RE AGM vote on authorisation to allot shares

RNS Number : 1769T
Nostrum Oil & Gas PLC
23 November 2021
 

 

NOT FOR RELEASE, PUBLICATION OR DISTRIBUTION, IN WHOLE OR IN PART, IN, INTO OR FROM ANY JURISDICTION WHERE TO DO SO WOULD CONSTITUTE A VIOLATION OF THE RELEVANT LAWS OF THAT JURISDICTION

 

 

London, 23 November 2021

 

 

Further statement in relation to AGM vote on authorisation to allot shares

 

Nostrum Oil & Gas PLC (LSE: NOG) ("Nostrum", or "the Company"), an independent oil and gas company engaging in the production, development and exploration of oil and gas in the pre-Caspian Basin, notifies that in its 2021 AGM results announcement, the Company's Board of Directors announced that all resolutions proposed at the AGM on 9 June 2021 were passed with the requisite majority, although there was a significant minority vote (37.34%) against approval of the authorisation of the Company to allot shares pursuant to section 551 of the Companies Act 2006.

 

In addition, in response to feedback received from shareholders and shareholder advisory bodies prior to the AGM, the Company withdrew before the AGM, the previously proposed resolutions that authorised the Company to:

 

· dis-apply statutory pre-emption rights pursuant to Section 570 of the Companies Act 2006,

· make market purchases of its own ordinary shares pursuant to section 693(4) of the Companies Act 2006, and

· make off-market purchases of its own ordinary shares pursuant to Section 693(2) of the Companies Act 2006.

 

Nostrum's Board has consulted with shareholders and has discussed the views of shareholders in relation to these matters.
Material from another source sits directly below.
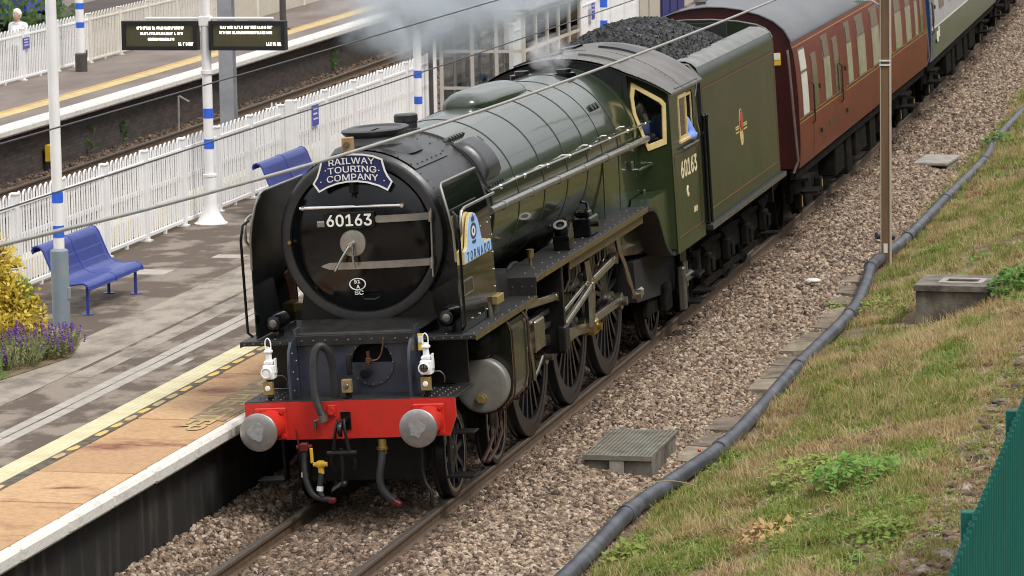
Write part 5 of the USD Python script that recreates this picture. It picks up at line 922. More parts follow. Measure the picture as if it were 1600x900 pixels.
# --- coaches
prof_side = [(1.36, 1.16), (1.385, 1.30), (1.405, 1.55), (1.41, 1.9), (1.41, 2.3), (1.395, 2.75), (1.365, 3.05), (1.32, 3.22)]
prof_roof = [(1.335, 3.21), (1.325, 3.26), (1.24, 3.42), (1.08, 3.57), (.85, 3.69), (.55, 3.79), (.28, 3.84), (0, 3.86)]
def cxs(z): return float(np.interp(z, [q[1] for q in prof_side], [q[0] for q in prof_side]))
def coach(name, lab, y0, y1, side_m, end_m, wins, stripe=None, group='coaches of the train'):
    C = vehicle(name, lab, 'railway coach', y0, y1, None); ysec = (y0, y1)
    for s in (1, -1):
        if stripe:
            lo = [(cxs(z), z) for z in (1.16, 1.3, 1.55, 1.84)]; up = [(cxs(z), z) for z in (1.84, 1.9, 2.3, 2.75, 3.0)]; tp = [(cxs(z), z) for z in (3.0, 3.1, 3.22)]
            for nm, pr, mt in (('lower_panel', lo, side_m), ('window_panel', up, stripe), ('top_panel', tp, side_m)): C.part(nm, B().loft([np.array([(s*x, y, z) for x, z in (pr if s == 1 else pr)]) for y in ysec], closed=False), mt, smooth=40)
            C.part('stripe', B().loft([np.array([(s*(cxs(z)+.003), y, z) for z in (1.83, 1.86)]) for y in ysec], closed=False), 'letter_white')
        else:
            C.part('body_side', B().loft([np.array([(s*x, y, z) for x, z in prof_side]) for y in ysec], closed=False), side_m, smooth=40)
            for z, mt, h in ((1.885, 'coach_lining', .016), (1.915, 'band_dark', .018), (1.945, 'coach_lining', .012), (3.12, 'coach_lining', .014)): C.part('lining', B().loft([np.array([(s*(cxs(z)+.003), y, z), (s*(cxs(z+h)+.003), y, z+h)]) for y in ysec], closed=False), mt, smooth=False)
        for i, (ya, yb, z0, z1, kind) in enumerate(wins if s == 1 else [w for w in wins if w[4] != 'door']):
            zs = np.linspace(z0, z1, 5)
            def panel(a, c_, za, zb_, o0, o1):
                zz = np.linspace(za, zb_, 4); return B().loft([np.array([(s*(cxs(z)+o), y, z) for z in zz for o in (o1,)]+[(s*(cxs(z)+o0), y, z) for z in zz[::-1]]) for y in (a, c_)], cap=True)
            if kind == 'door':
                d = C.part('door', panel(ya, yb, z0, z1, -.01, .006), side_m, smooth=40)
                [C.part('hinge', B().bx(s*1.41, s*1.44, yb-.06, yb, h_, h_+.08), 'band_dark', under=d) for h_ in (1.5, 2.25)]; C.part('handle', B().bx(s*1.41, s*1.45, ya+.05, ya+.16, 1.93, 1.97, .01).tube([(s*1.42, ya-.12, 1.75), (s*1.46, ya-.12, 1.8), (s*1.46, ya-.12, 2.4), (s*1.42, ya-.12, 2.45)], .014, 6), 'band_dark', under=d); continue
            w = C.part('window', panel(ya-.03, yb+.03, z0-.03, z1+.03, -.01, .008), 'window_frame', smooth=40)
            if kind == 'white': C.part('lower_pane', panel(ya, yb, z0, z0+(z1-z0)*.64, 0, .014), 'window_white', under=w); C.part('upper_pane', panel(ya, yb, z0+(z1-z0)*.69, z1, 0, .014), 'window_white', under=w)
            elif kind == 'dark': C.part('pane', panel(ya, yb, z0, z1, 0, .014), 'window_dark', under=w)
            else: C.part('lower_pane', panel(ya, yb, z0, z0+(z1-z0)*.66, 0, .014), 'blind', under=w); C.part('upper_pane', panel(ya+.04, yb-.04, z0+(z1-z0)*.70, z1-.03, 0, .014), 'window_dark', under=w)
        C.part('solebar', B().bx(s*1.2, s*1.3, y0, y1, .98, 1.16), 'underframe')
        for yb_ in (y0+2.5, y1-2.5):
            bg = C.part('bogie', B().bx(s*1.0, s*1.08, yb_-1.75, yb_+1.75, .5, .85, .02).bx(s*.9, s*1.15, yb_-.4, yb_+.4, .3, .98, .02), 'underframe')
            for q in (-1.25, 1.25): C.part('wheel', B().lathe([(1e-4, .80), (.1, .82), (.38, .74), (.40, .81), (.457, .81), (.457, .69), (.48, .67), (1e-4, .67)], (0, yb_+q, .457), (s, 0, 0), 32), 'underframe', under=bg); C.part('axle_box', B().bx(s*1.08, s*1.2, yb_+q-.13, yb_+q+.13, .36, .62, .02), 'underframe', under=bg); C.part('axle_light', B().bx(s*1.2, s*1.205, yb_+q-.02, yb_+q+.02, .4, .58), 'mark_yellow', under=bg)
            C.part('step', B().bx(s*1.15, s*1.45, yb_-2.2, yb_-1.3, .92, .97).bx(s*1.15, s*1.45, yb_-1.2, yb_-.5, .6, .64), 'underframe')
        for k, (q, L, h) in enumerate(((5.3, 1.2, .55), (6.9, .7, .7), (8.2, 1.6, .5), (10.4, .9, .65), (12.0, 1.7, .5))): C.part('equipment_box', B().bx(s*.85, s*1.25, y0+q, y0+q+L, 1.0-h, 1.0, .02), 'underframe')
    C.part('roof', B().loft([np.array([(x, y, z) for x, z in prof_roof]+[(-x, y, z) for x, z in prof_roof[::-1][1:]]) for y in (y0-.04, y1+.04)], closed=False), 'coach_roof', smooth=50)
    ends = [(x, z) for x, z in prof_side]+[(x, z) for x, z in prof_roof[1:]]; pe = Polygon(ends+[(-x, z) for x, z in ends[::-1][1:]]).buffer(-.004)
    for y in (y0+.006, y1-.046): C.part('end_wall', B().prism(pe, 'y', y, y+.04), end_m)
    for y in (y0, y1): C.part('roof_rim', B().tube([(x, y, z+.004) for x, z in prof_roof]+[(-x, y, z+.004) for x, z in prof_roof[::-1][1:]], .014, 6), 'coach_roof')
    C.part('gangway', B().bx(-.55, .55, y0-.45, y0+.01, 1.15, 3.35, .03), 'cab_dark'); C.part('gangway', B().bx(-.55, .55, y1-.01, y1+.25, 1.15, 3.35, .03), 'cab_dark')
    for i in range(9):
        yy = y0+1.2+i*2.15; x = .28 if i % 2 else -.3; C.part('roof_ventilator', B().lathe([(.09, 3.80), (.09, 3.88), (.12, 3.885), (.11, 3.94), (1e-4, 3.945)], (x, yy, 0), (0, 0, 1), 12), 'roof_grey')
    C.part('end_pipe', B().tube([(1.28, y0-.03, 3.1), (1.3, y0-.06, 2.9), (1.36, y0-.06, 1.3), (1.28, y0-.1, 1.1)], .022, 6), 'window_frame')
    for s in (1, -1): C.part('buffer', B().cyl((s*.864, y0, 1.03), (s*.864, y0-.35, 1.03), .1, n=14).cyl((s*.864, y0-.35, 1.03), (s*.864, y0-.4, 1.03), .2, n=20), 'underframe')
    return C
Z0, Z1 = 1.98, 3.03
w1 = [(22.85, 23.5, Z0, Z1, 'white'), (24.15, 24.75, Z0, 2.85, 'dark'), (25.65, 26.4, Z0, Z1, 'white2'), (26.95, 27.55, Z0, 2.9, 'dark'), (27.7, 28.35, 1.25, 3.1, 'door'), (28.75, 29.4, Z0, Z1, 'blind'), (30.3, 31.4, Z0, Z1, 'blind'), (32.5, 33.6, Z0, Z1, 'blind'), (34.5, 35.5, Z0, Z1, 'blind'), (36.3, 37.4, Z0, Z1, 'blind'), (38.2, 39.1, Z0, Z1, 'blind'), (39.9, 40.4, Z0, Z1, 'blind'), (40.9, 41.4, Z0, Z1, 'dark'), (24.0, 24.9, 1.25, 1.88, 'door')]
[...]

The main themes expressed by some shareholders and shareholder advisers during the engagement process in relation to these matters were that in their view it was inappropriate for the Company to request such authorisations at that time, given that the Company was seeking to agree upon the terms of a restructuring of its debt at the same time and various actions for which authorisation was being sought could affect such a restructuring.

 

Notwithstanding that it is market practice for listed companies to request such authorisations from their shareholders at the AGM and that the Company has done so in the past, Nostrum's Board accepts that such authorisations were not strictly necessary at the time of the AGM for the Company to conduct its business and pursue its strategy.

 

After discussing the points mentioned above the Board concluded that going forward (and in particular prior to the completion of any restructuring of the Company's debt), the Board does not intend to seek such authorisations from its shareholders unless the same may be necessary or desirable to meet an identified current or prospective business need of the Company or to pursue its strategy, and where the Company believes based on its ongoing dialogue with its shareholders that such proposals have a good prospect of being supported by the requisite majority of shareholders.

 

The Board is committed to continuing its engagement and dialogue with the Company's shareholders and their advisory bodies on these and other matters and welcomes their feedback.

 

A final update on these matters will be included in the Company's next annual report.

 

LEI: 2138007VWEP4MM3J8B29

 

Further information

For further information please visit www.nog.co.uk  

 

Further enquiries

Shane Drader - Chief Financial Officer

ir@nog.co.uk    

 

Instinctif Partners - UK      

Tim McCall

Galyna Kulachek

+ 44 (0) 207 457 2020

nostrum@instinctif.com

 

Promo Group Communications - Kazakhstan

Asel Karaulova

Irina Noskova 

+ 7 (727) 264 67 37 

 

Notifying person

Thomas Hartnett

Company Secretary

   

 

About Nostrum Oil & Gas

Nostrum Oil & Gas PLC is an independent oil and gas company currently engaging in the production, development and exploration of oil and gas in the pre-Caspian Basin. Its shares are listed on the London Stock Exchange (ticker symbol: NOG). The principal producing asset of Nostrum Oil & Gas PLC is the Chinarevskoye field, in which it holds a 100% interest and is the operator through its wholly-owned subsidiary Zhaikmunai LLP.

 

Forward-Looking Statements

Some of the statements in this document are forward-looking. Forward-looking statements include statements regarding the intent, belief and current expectations of the Company or its officers with respect to various matters. When used in this document, the words "expects", "believes", "anticipates", "plans", "may", "will", "should" and similar expressions, and the negatives thereof, are intended to identify forward-looking statements. Such statements are not promises nor guarantees and are subject to risks and uncertainties that could cause actual outcomes to differ materially from those suggested by any such statements.

 

No part of this announcement constitutes, or shall be taken to constitute, an invitation or inducement to invest in the Company or any other entity, and shareholders of the Company are cautioned not to place undue reliance on the forward-looking statements. Save as required by the relevant listing rules and applicable law, the Company does not undertake to update or change any forward-looking statements to reflect events occurring after the date of this announcement.